Andi Zeisler writes about advertisements catering to feminism. Quotes are from We Were Feminists Once.

On creating needs no one really has:

Here’s the thing we all know about advertising to women: the products aimed their way, from household cleaners to cosmetics to personal-care products, are pitched to solve a problem that in many cases the consumer might not ever know she had until she was alerted to and/or shamed for it (Wait, I didn’t know my armpits were supposed to be sexier!) (p. 25).

On selling back a movement to target groups:

Celebrating [feminist] ads themselves simply celebrates advertisers’ skill at co-opting women’s movements and selling them back [to] us – and then rewards us for buying in (p. 28).

Zeisler makes the argument that when the feminist movement began to gain steam, the corporate world jumped all over it – to sell feminism back to women in a repackaged, reshaped, and gutted form.

The movement’s success has rendered it irrelevant as something to be considered in shaping culture (p. 20).

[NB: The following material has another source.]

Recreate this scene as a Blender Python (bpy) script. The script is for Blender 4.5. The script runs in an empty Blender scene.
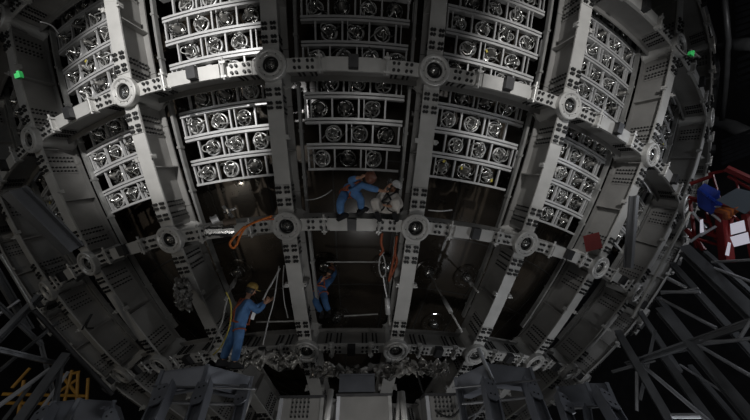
import bpy, bmesh, math, random
import numpy as np
from mathutils import Vector, Matrix
random.seed(7)
R_ = math.radians
C = bpy.context.scene.collection
SC = bpy.context.scene
ZC = 21.9                      # height of the sphere's centre above the pool floor
# ------------------------------------------------------------------ camera
FPX = 294.986
camd = bpy.data.cameras.new('camera'); cam = bpy.data.objects.new('camera', camd); C.objects.link(cam)
cam.location = (0.34152, -17.08736, ZC - 19.23750)
cam.rotation_euler = (2.25994, 0.0144579, -0.0345274)
camd.sensor_fit = 'HORIZONTAL'; camd.sensor_width = 36; camd.lens = 36 * FPX / 750
camd.clip_start = 0.05; camd.clip_end = 200
SC.camera = cam
CAMP = Vector(cam.location); CAMR = cam.rotation_euler.to_matrix()
# ------------------------------------------------------------------ view + world
vs = SC.view_settings
vs.view_transform = 'Standard'; vs.look = 'None'; vs.gamma = 1; vs.use_curve_mapping = False
vs.exposure = 0.0
w = bpy.data.worlds.new('world'); SC.world = w; w.use_nodes = True
w.node_tree.nodes['Background'].inputs[0].default_value = (0.75, 0.85, 1.0, 1)
w.node_tree.nodes['Background'].inputs[1].default_value = 0.006
# ------------------------------------------------------------------ lights (two floodlights on the pool walkway, a floor work light, unseen fill lights)
def lamp(name, loc, target, power, size, col=(1, .985, .965), spot=None, blend=.6):
    if spot:
        d = bpy.data.lights.new(name, 'SPOT'); d.spot_size = R_(spot); d.spot_blend = blend; d.shadow_soft_size = size
    else:
        d = bpy.data.lights.new(name, 'AREA'); d.shape = 'DISK'; d.size = size
    d.energy = power; d.color = col
    o = bpy.data.objects.new(name, d); C.objects.link(o); o.location = loc
    o.rotation_euler = (Vector(target) - Vector(loc)).to_track_quat('-Z', 'Y').to_euler()
    return o
lamp('floodlight_west', (-4.1, -20.2, ZC - 16.0), (-4.1, -14.2, ZC - 13.2), 2900, .10, spot=44, blend=.45)
lamp('floodlight_east', (4.6, -20.0, ZC - 15.8), (5.2, -13.8, ZC - 13.2), 1300, .12, spot=52, blend=.55)
lamp('fill_center', (.8, -19.6, ZC - 17.9), (.4, -12.4, ZC - 15.5), 34, 1.2)  # soft fill added near the camera to brighten the rib webs
lamp('low_fill_center', (.5, -13.1, 1.0), (.4, -11.3, 8), 34, .9)  # fill added below the view to lift the lower webs
lamp('wall_fill_east', (14.5, -15.5, 11.0), (19.5, -6, 17), 45, .8)  # added out of view so the east wall ducts show
lamp('west_wall_light', (-14.5, -15.5, 8.0), (-18.5, -8, 6), 20, .5)  # unseen soft light aimed at the west wall
lamp('truss_fill_east', (13.6, -15.0, 7.5), (11.5, -9.0, 3.5), 140, .3, (.9, .93, 1))  # added out of view to light the truss edges
lamp('low_west_light', (-10.5, -15.5, 1.6), (-8.5, -11.5, 3.2), 35, .3, (1, .9, .75))  # unseen warm light aimed at the lower left steelwork
lamp('work_light_floor', (6.2, -11.0, 0.5), (2.4, -9.8, ZC - 14.5), 60, .25, (.95, .97, 1))
lamp('ambient_fill_west', (-9, -17, 5.5), (-4, -10, 4.5), 30, 3.0, (.9, .95, 1))  # broad unseen fill added for the general level, west side
lamp('ambient_fill_east', (9.5, -16.5, 5.5), (8, -3, 4.5), 40, 2.0, (.9, .95, 1))  # broad unseen fill added for the east side

# ------------------------------------------------------------------ materials
def mat(name, col, metal=0.0, rough=.5, var=.0, vscale=4.0, bump=0.0, bscale=30.0, emit=None, streak=None, coat=0.0, spec=None, trans=0.0):
    m = bpy.data.materials.new(name); m.use_nodes = True
    nt = m.node_tree; b = nt.nodes['Principled BSDF']
    b.inputs['Base Color'].default_value = (*col, 1); b.inputs['Metallic'].default_value = metal
    b.inputs['Roughness'].default_value = rough
    if coat: b.inputs['Coat Weight'].default_value = coat; b.inputs['Coat Roughness'].default_value = .05
    if spec is not None: b.inputs['Specular IOR Level'].default_value = spec
    if trans: b.inputs['Transmission Weight'].default_value = trans
    if emit: b.inputs['Emission Color'].default_value = (*emit[0], 1); b.inputs['Emission Strength'].default_value = emit[1]
    tc = nt.nodes.new('ShaderNodeTexCoord')
    if var:
        n = nt.nodes.new('ShaderNodeTexNoise'); n.inputs['Scale'].default_value = vscale; n.inputs['Detail'].default_value = 6
        mp = nt.nodes.new('ShaderNodeMapping')
        if streak: mp.inputs['Scale'].default_value = streak
        nt.links.new(tc.outputs['Object'], mp.inputs[0]); nt.links.new(mp.outputs[0], n.inputs[0])
        r = nt.nodes.new('ShaderNodeMapRange'); r.inputs[1].default_value = .3; r.inputs[2].default_value = .7
        r.inputs[3].default_value = 1 - var; r.inputs[4].default_value = 1 + var * .6
        nt.links.new(n.outputs[0], r.inputs[0])
        mx = nt.nodes.new('ShaderNodeVectorMath'); mx.operation = 'SCALE'; mx.inputs[0].default_value = col
        nt.links.new(r.outputs[0], mx.inputs['Scale']); nt.links.new(mx.outputs[0], b.inputs['Base Color'])
        r2 = nt.nodes.new('ShaderNodeMapRange'); r2.inputs[3].default_value = min(1, rough * 1.25); r2.inputs[4].default_value = rough * .8
        nt.links.new(n.outputs[0], r2.inputs[0]); nt.links.new(r2.outputs[0], b.inputs['Roughness'])
    if bump:
        n = nt.nodes.new('ShaderNodeTexNoise'); n.inputs['Scale'].default_value = bscale
        nt.links.new(tc.outputs['Object'], n.inputs[0])
        bp = nt.nodes.new('ShaderNodeBump'); bp.inputs['Strength'].default_value = bump
        nt.links.new(n.outputs[0], bp.inputs['Height']); nt.links.new(bp.outputs[0], b.inputs['Normal'])
    return m
M = dict(
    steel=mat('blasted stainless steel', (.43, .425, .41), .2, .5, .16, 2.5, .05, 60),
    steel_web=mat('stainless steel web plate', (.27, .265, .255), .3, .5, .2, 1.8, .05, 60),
    hub=mat('machined steel', (.47, .465, .45), .3, .42, .12, 8),
    dark=mat('dark steel', (.05, .05, .052), .5, .45, .3, 5),
    black=mat('black rubber', (.012, .012, .012), 0, .7),
    bolt=mat('blackened bolt', (.02, .02, .02), .3, .5),
    rack=mat('pale rack steel', (.54, .54, .54), .3, .38, .1, 6),
    rail=mat('rail steel', (.34, .34, .33), .5, .4, .2, 6),
    chrome=mat('polished steel', (.48, .475, .46), .95, .26, .2, 20, .3, 25),
    bulb=mat('dark coated glass', (.035, .028, .02), .4, .12, coat=.6),
    potting=mat('grey potting', (.16, .155, .145), .3, .4, .3, 20),
    cable=mat('grey cable', (.30, .30, .29), 0, .5),
    tag=mat('yellow tag', (.5, .42, .08), 0, .6),
    acrylic=mat('film covered acrylic', (.036, .029, .022), 0, .25, .45, 1.2, .02, 4, coat=.4),
    seam=mat('acrylic seam', (.035, .033, .03), 0, .3),
    truss=mat('grey truss steel', (.16, .165, .175), .4, .4, .3, 2),
    truss_light=mat('bright strut steel', (.5, .51, .54), .4, .35, .2, 4),
    paint=mat('blue grey painted steel', (.15, .16, .185), .2, .45, .2, 3),
    yellow=mat('yellow scaffold', (.42, .22, .03), 0, .5, .2, 4),
    red=mat('red painted steel', (.17, .010, .010), 0, .5, .3, 4),
    blue=mat('blue plastic', (.02, .06, .42), 0, .4, .3, 6),
    orange=mat('orange webbing', (.62, .17, .03), 0, .7, .3, 20),
    orange_dark=mat('rust orange webbing', (.3, .075, .03), 0, .7, .3, 20),
    green=mat('green tape', (.02, .30, .07), 0, .5),
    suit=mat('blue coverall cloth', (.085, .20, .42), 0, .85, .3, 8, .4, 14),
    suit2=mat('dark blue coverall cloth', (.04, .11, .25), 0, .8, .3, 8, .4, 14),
    white=mat('white coverall cloth', (.55, .52, .48), 0, .8, .25, 8, .4, 14),
    skin=mat('skin', (.42, .23, .15), 0, .5),
    hair=mat('black hair', (.01, .01, .01), 0, .6),
    helmet_y=mat('yellow helmet', (.26, .17, .04), 0, .45),
    helmet_w=mat('white helmet', (.75, .75, .75), 0, .3),
    helmet_r=mat('red helmet', (.13, .05, .03), 0, .45),
    boot=mat('black boot', (.012, .012, .014), 0, .5),
    concrete=mat('dark pool lining', (.05, .05, .055), 0, .7, .3, 1.5, .1, 10),
    floor=mat('pool floor', (.05, .05, .05), 0, .6, .3, 1.5),
    glass=mat('grey glass panel', (.18, .21, .25), .1, .12, coat=.5),
    lit=mat('lit panel', (.8, .8, .85), 0, .4, emit=((.75, .72, .85), .38)),
    film=mat('crumpled clear film', (.34, .33, .31), .4, .16, .5, 5, .6, 9),
    wood=mat('dull brown board', (.11, .08, .055), 0, .6, .3, 4),
)

# ------------------------------------------------------------------ helpers
class MB:
    def __init__(s): s.v = []; s.f = []; s.sm = False
    def hexa(s, p):      # 8 corners: bottom loop 0..3, top loop 4..7
        n = len(s.v); s.v += [tuple(q) for q in p]
        s.f += [(n, n+3, n+2, n+1), (n+4, n+5, n+6, n+7)] + [(n+i, n+(i+1) % 4, n+4+(i+1) % 4, n+4+i) for i in range(4)]
        return s
    def box(s, c, x, y, z, fr=None):
        c = Vector(c); X, Y, Z = (fr or (Vector((1, 0, 0)), Vector((0, 1, 0)), Vector((0, 0, 1))))
        X, Y, Z = X * x / 2, Y * y / 2, Z * z / 2
        return s.hexa([c-X-Y-Z, c+X-Y-Z, c+X+Y-Z, c-X+Y-Z, c-X-Y+Z, c+X-Y+Z, c+X+Y+Z, c-X+Y+Z])
    def loft(s, loops, cap=True, closed=True):
        n = len(s.v); k = len(loops[0])
        for L in loops: s.v += [tuple(q) for q in L]
        for i in range(len(loops) - 1):
            for j in range(k if closed else k - 1):
                a = n + i*k + j; b = n + i*k + (j+1) % k
                s.f.append((a, b, b + k, a + k))
        if cap: s.f += [tuple(range(n, n+k))[::-1], tuple(range(n + (len(loops)-1)*k, n + len(loops)*k))]
        return s
    def bar(s, F, t0, t1, n, u0, u1, v0, v1):
        L = []
        for i in range(n + 1):
            P, U, V = F(t0 + (t1 - t0) * i / n)
            L.append([P+U*u0+V*v0, P+U*u1+V*v0, P+U*u1+V*v1, P+U*u0+V*v1])
        return s.loft(L)
    def cyl(s, a, b, r, n=8, r2=None):
        a, b = Vector(a), Vector(b); d = (b-a).normalized(); X = d.orthogonal().normalized(); Y = d.cross(X)
        r2 = r if r2 is None else r2
        return s.loft([[p + (X*math.cos(2*math.pi*i/n) + Y*math.sin(2*math.pi*i/n))*q for i in range(n)] for p, q in ((a, r), (b, r2))])
    def tube(s, pts, r, n=6, closed=False):
        pts = [Vector(p) for p in pts]; L = []; up = None
        m = len(pts)
        for i, p in enumerate(pts):
            if closed: d = pts[(i+1) % m] - pts[i-1]
            else: d = pts[min(i+1, m-1)] - pts[max(i-1, 0)]
            d.normalize()
            if up is None: up = d.orthogonal().normalized()
            up = (up - d*up.dot(d)).normalized(); Y = d.cross(up)
            rr = r[i] if isinstance(r, (list, tuple)) else r
            L.append([p + (up*math.cos(2*math.pi*j/n) + Y*math.sin(2*math.pi*j/n))*rr for j in range(n)])
        if closed:
            L.append(L[0]); return s.loft(L, cap=False)
        return s.loft(L)
    def lathe(s, prof, o, axis, n=24, cap=False):
        o = Vector(o); axis = Vector(axis).normalized(); X = axis.orthogonal().normalized(); Y = axis.cross(X)
        return s.loft([[o + axis*h + (X*math.cos(2*math.pi*j/n) + Y*math.sin(2*math.pi*j/n))*max(r, 1e-4) for j in range(n)] for r, h in prof], cap=cap)
    def build(s, name, m, parent=None, inv=None, smooth=False, data=None):
        me = data
        if me is None:
            me = bpy.data.meshes.new(name)
            vv = [tuple(inv @ Vector(q)) for q in s.v] if inv is not None else s.v
            me.from_pydata(vv, [], s.f); me.validate()
            bm = bmesh.new(); bm.from_mesh(me); bmesh.ops.recalc_face_normals(bm, faces=bm.faces); bm.to_mesh(me); bm.free()
            if smooth:
                for p in me.polygons: p.use_smooth = True
            me.materials.append(m)
        o = bpy.data.objects.new(name, me); C.objects.link(o); o.parent = parent
        return o
def empty(name, label, cat, mtx, group=None):
    o = bpy.data.objects.new(name, None); C.objects.link(o); o.matrix_world = mtx; o.empty_display_size = .1
    o['label'] = label; o['category'] = cat
    if group: o['group'] = group
    return o
def tag(o, label, cat, group=None, kind=None):
    o['label'] = label; o['category'] = cat
    if group: o['group'] = group
    if kind: o['kind'] = kind
    return o
def copy_tree(o, parent=None):
    c = o.copy(); C.objects.link(c); c.parent = parent
    for ch in list(o.children): copy_tree(ch, c)
    return c
LON0 = 0.421
CEN = Vector((0, 0, ZC))
def sph(lat, lon, r):
    la, lo = R_(lat), R_(lon + LON0)
    return CEN + Vector((math.cos(la)*math.sin(lo), -math.cos(la)*math.cos(lo), math.sin(la))) * r
def axes(lat, lon):
    la, lo = R_(lat), R_(lon + LON0)
    O = Vector((math.cos(la)*math.sin(lo), -math.cos(la)*math.cos(lo), math.sin(la)))
    E = Vector((math.cos(lo), math.sin(lo), 0)); N = O.cross(E) * 1
    if N.z < 0: N = -N
    return E, N, O
def frame(lat, lon, r):
    E, N, O = axes(lat, lon)
    m = Matrix((E, N, O)).transposed().to_4x4(); 
    if m.determinant() < 0: raise RuntimeError
    m.translation = sph(lat, lon, r); return m
def pix(p):
    q = CAMR.transposed() @ (Vector(p) - CAMP)
    if q.z > -.1: return None
    return 375 + FPX*q.x/-q.z, 210 - FPX*q.y/-q.z
def seen(p, m=45):
    q = pix(p); return q is not None and -m < q[0] < 750+m and -m < q[1] < 420+m
def ray(x, y): return (CAMR @ Vector(((x-375)/FPX, (210-y)/FPX, -1))).normalized()
def at(x, y, d): return CAMP + ray(x, y)*d
def T(p): return Matrix.Translation(p)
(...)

I’m still working through this book, but the seeming thesis is interesting. If you apply her thoughts on the feminist movements to other movements in culture, including Christianity, here’s what you get. The corporate world co-opts a movement and tries to sell it back to those who are a part of that movement or who might be attracted to it. By the time the product goes through the mediator of the corporate world, it inevitably changes into something that is different from the original movement. In the words of Martyn Lloyd-Jones, every institution becomes its opposite.

It shouldn’t shock us that corporate Christianity, or as a writer/publisher I know calls it, “the Jesus business,” is a watered down mess. It’s gone through the wrong mediators. And now it’s being sold back to us in a gutted form that has no power to actually shape culture.